Crocodiles, centipedes and cutlery, oh my!
Every year, The American Visionary Art Museum’s (AVAM) Kinetic Sculpture Race challenges artists, engineers and makers to build human-powered works that can navigate the streets of Baltimore. Along the way, these colorful creations must also traverse the mud and sand of Patterson Park.
There’s also water, meaning the sculptures must also be amphibious.
At this year’s race on Saturday, May 4, we saw this in action at the water obstacle in Canton Waterfront Park. At the boat launch there, the sculptures must enter the water, make their way around a pier and propel their sculptures back up an incline to once again reach land.
Even as the sculptures have plenty of bike parts to get them moving, building in elements to help float can’t be overlooked.
“It’s a big part of the problem-solving challenge, to make a sculpture that’s both land and sea-worthy,” said AVAM’s director of marketing and communications, Helen Yuen. Some choose not to even try, leaving them in the race category of “Bush League.”
At the start of the water entry, the sculptures roll down the boat ramp, then splash into the water. Each sculpture has a theme song for this moment, and teams are announced by the Water Master of Ceremonies.
But there’s also considerable risk that it will sink. As Yuen put it: “Anything can happen at the water!”
For instance, this year, longtime sculpture Tick Tock the Croc bent two bike forks upon entry. However, all was secured and the 35-foot wonder traversed the harbor.
But there are moments of pure creative joy, as well. Sky Hat, piloted by a pair from the Dumpster Divers of Philadelphia, backed up into the water. One of the pilots then drifted away from the bike wheels. After flailing arms as though about to fall in, the pilot then pulled a paddle out of the tall hat.
The water entry has long been a part of kinetic sculpture racing. According to Yuen, the water obstacle dates to the first year of the race in Baltimore 21 years ago when Hobart Brown, founder of the original Kinetic Sculpture Race in Ferndale, Calif., and Theresa Segreti, the producer for AVAM’s edition, were working out the race course.
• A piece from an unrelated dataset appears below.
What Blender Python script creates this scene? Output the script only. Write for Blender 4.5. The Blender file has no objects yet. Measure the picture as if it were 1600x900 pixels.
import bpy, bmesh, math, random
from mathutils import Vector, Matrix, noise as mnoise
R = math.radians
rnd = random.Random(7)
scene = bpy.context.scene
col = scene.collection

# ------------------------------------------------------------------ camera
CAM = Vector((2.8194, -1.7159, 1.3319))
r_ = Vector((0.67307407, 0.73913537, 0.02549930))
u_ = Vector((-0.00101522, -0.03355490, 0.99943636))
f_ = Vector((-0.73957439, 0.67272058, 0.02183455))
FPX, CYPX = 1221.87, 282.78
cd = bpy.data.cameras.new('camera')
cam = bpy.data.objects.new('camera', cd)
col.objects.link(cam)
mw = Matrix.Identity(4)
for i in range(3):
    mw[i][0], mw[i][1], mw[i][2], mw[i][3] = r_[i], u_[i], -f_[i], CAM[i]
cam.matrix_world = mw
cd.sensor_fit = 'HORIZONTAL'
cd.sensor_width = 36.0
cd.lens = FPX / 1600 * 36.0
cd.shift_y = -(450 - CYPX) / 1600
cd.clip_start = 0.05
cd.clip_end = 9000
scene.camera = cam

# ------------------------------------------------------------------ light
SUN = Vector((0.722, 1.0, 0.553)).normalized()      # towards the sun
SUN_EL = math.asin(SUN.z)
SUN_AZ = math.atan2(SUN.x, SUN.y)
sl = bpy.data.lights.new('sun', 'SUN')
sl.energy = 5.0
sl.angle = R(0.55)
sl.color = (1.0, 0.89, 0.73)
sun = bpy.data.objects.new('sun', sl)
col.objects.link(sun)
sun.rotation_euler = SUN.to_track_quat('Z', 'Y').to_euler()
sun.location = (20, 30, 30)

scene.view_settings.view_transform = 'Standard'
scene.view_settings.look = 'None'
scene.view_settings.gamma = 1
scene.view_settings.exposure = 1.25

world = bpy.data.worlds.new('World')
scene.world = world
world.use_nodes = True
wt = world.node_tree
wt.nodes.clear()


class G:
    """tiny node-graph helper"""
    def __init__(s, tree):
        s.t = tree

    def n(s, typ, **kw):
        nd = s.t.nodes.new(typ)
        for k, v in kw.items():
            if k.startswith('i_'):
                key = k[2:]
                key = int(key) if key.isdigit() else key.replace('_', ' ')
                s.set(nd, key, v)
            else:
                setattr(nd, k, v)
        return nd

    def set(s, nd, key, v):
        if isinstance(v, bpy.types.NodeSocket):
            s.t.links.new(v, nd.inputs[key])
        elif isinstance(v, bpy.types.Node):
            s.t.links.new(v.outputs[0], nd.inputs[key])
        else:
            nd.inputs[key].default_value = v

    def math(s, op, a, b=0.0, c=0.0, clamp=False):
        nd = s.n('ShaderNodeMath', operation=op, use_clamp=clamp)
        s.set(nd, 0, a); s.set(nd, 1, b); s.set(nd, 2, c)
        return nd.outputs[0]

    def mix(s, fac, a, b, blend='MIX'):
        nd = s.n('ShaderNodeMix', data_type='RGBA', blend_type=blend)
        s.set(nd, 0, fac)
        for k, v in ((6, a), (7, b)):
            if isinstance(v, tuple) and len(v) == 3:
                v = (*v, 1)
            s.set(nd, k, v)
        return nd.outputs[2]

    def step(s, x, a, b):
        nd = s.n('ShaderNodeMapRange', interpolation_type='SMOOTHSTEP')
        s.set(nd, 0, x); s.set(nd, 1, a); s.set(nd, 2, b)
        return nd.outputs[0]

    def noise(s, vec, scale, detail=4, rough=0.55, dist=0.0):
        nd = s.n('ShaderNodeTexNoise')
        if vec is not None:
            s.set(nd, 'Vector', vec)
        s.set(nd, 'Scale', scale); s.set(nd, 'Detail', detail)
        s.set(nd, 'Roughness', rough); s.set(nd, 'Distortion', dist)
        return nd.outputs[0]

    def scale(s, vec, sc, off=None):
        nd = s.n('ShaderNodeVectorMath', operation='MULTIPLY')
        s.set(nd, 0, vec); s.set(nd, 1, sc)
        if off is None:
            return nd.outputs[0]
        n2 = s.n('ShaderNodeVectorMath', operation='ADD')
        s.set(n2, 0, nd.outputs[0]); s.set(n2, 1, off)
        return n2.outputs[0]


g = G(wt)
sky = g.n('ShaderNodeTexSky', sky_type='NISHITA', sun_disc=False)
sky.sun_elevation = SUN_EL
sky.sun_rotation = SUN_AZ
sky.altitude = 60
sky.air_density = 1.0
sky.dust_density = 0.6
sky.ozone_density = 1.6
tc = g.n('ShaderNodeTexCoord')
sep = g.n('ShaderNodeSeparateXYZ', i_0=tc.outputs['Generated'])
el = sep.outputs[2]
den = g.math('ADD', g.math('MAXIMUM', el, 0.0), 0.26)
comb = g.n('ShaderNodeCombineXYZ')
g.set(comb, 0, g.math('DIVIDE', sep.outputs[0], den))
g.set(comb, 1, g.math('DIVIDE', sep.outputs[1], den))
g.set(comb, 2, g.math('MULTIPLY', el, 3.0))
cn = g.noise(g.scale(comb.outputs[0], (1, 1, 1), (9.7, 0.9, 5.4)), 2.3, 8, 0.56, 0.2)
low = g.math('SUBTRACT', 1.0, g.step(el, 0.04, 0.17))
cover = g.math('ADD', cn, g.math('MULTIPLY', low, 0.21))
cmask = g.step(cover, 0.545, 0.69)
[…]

California’s had a miles-long crossing of Humboldt Bay, so they wanted to add a crossing of the harbor. But the racers in Baltimore weren’t prepared for the waves they encountered, and ended up hindering boats.
Eventually, the entry in Canton was added, which became the lone water entry after a second boat ramp near South Baltimore’s Baltimore Museum of Industry was removed in 2004.
Yuen said the water portion of the event is regularly its most attended.
Each year, the race gives an award called the Golden Flipper for the most memorable water entry. This year’s went to EGGsistential Crisis, a sculpture built by students in the industrial design class at Baltimore’s Jemicy School. The four-pilot team was operating under “ACE” rules that don’t allow any assistance.